Something caught my eye recently when I was reading a video script. Crawling insects that look like little alligators are actually the offspring of ladybird beetles. I thought nothing of this the first time I read the script by some colleagues in Bangladesh. But the second time I read it, it occurred to me how strange this was, comparing a common, garden insect with an alligator, an animal not found in Bangladesh and which few people have seen.

Years ago, colleagues in Honduras used the same alligator analogy to familiarize farmers with the red and black ladybird larvae, which eat aphids in vegetable gardens. The Honduran farmers knew what alligators looked like, even if they had never seen the reptiles in real life, and the analogy worked. There are no alligators in Bangladesh, but I’m sure that the analogy will work, for a couple of reasons.

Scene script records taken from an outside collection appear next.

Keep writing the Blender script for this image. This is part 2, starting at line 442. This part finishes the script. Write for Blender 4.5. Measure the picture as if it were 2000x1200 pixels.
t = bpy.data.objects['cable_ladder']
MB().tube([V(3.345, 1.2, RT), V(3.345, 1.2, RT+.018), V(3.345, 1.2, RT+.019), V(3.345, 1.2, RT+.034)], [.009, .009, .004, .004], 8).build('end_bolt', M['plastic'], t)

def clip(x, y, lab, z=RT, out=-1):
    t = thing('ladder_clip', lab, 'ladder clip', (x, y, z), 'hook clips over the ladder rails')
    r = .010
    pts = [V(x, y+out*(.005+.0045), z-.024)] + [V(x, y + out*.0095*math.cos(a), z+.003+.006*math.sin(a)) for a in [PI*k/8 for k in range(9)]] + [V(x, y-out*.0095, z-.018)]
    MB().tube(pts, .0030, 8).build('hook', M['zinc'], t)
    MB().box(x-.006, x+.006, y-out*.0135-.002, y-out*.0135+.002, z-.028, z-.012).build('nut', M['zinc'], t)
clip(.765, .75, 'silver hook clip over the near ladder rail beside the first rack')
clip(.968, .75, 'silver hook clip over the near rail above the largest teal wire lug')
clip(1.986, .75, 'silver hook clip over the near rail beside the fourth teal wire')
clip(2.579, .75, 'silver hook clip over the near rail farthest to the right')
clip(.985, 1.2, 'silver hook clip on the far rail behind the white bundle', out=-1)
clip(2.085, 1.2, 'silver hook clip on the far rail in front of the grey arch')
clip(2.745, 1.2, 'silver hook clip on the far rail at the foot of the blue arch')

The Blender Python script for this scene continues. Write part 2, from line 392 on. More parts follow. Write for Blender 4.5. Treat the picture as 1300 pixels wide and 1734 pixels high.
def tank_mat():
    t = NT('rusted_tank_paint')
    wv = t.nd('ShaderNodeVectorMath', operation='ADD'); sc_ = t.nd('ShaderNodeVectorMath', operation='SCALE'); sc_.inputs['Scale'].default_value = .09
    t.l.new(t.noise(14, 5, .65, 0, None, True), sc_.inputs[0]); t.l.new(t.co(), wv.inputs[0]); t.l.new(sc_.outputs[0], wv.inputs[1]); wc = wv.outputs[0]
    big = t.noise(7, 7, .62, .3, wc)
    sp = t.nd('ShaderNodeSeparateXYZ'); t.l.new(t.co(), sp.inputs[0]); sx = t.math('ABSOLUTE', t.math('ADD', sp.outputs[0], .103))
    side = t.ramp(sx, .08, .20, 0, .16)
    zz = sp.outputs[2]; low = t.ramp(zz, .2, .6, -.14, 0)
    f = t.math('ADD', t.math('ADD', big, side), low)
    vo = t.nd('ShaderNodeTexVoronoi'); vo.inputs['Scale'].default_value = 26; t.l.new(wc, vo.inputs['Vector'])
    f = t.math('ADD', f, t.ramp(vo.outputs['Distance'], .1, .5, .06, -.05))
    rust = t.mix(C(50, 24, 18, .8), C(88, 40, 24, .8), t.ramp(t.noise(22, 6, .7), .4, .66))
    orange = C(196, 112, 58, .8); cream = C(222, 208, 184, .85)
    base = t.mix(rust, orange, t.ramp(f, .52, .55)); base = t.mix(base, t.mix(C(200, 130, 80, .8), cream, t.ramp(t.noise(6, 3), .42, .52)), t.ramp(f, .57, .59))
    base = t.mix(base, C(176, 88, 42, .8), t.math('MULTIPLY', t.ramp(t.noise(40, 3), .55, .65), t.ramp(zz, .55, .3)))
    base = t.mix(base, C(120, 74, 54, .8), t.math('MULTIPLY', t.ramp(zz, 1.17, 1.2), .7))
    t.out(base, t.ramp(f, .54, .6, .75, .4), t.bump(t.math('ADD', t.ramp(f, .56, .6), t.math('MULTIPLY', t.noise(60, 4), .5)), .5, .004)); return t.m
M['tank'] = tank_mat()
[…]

First, humans are inherently interested in large vertebrates. Even children that grow up in big cities know the names of African wildlife before they can name the electrical appliances in their own home. Second, the increasing reach of mass media has made animals familiar to people who don’t see them in the wild. I remember years ago, sitting with an elderly Portuguese farmer engrossed in a TV show about walruses. She had never been to the Arctic, but was fascinated by the strange creatures. Today Animal Planet, the Discovery Channel and others have regular programming in Bengali, Portuguese, Spanish and other major languages, bringing large (and often threatened) species into our homes.

So smallholders in the tropics watch TV, engage with images of large, strange animals, which then become common knowledge, while the creatures running around in one’s own garden need some explaining. So you can indeed tell a rural audience that ladybird larvae look like alligators. Oddly enough, the analogy works.

And analogies really do help to make the strange seem familiar. Ladybird larvae lack the powerful tail and the long head of alligators. But like the alligator, ladybird larvae do have a long body and small legs. When all is said and done, ladybird larvae do look a bit more like alligators that like their parents, the shiny, round ladybird beetles.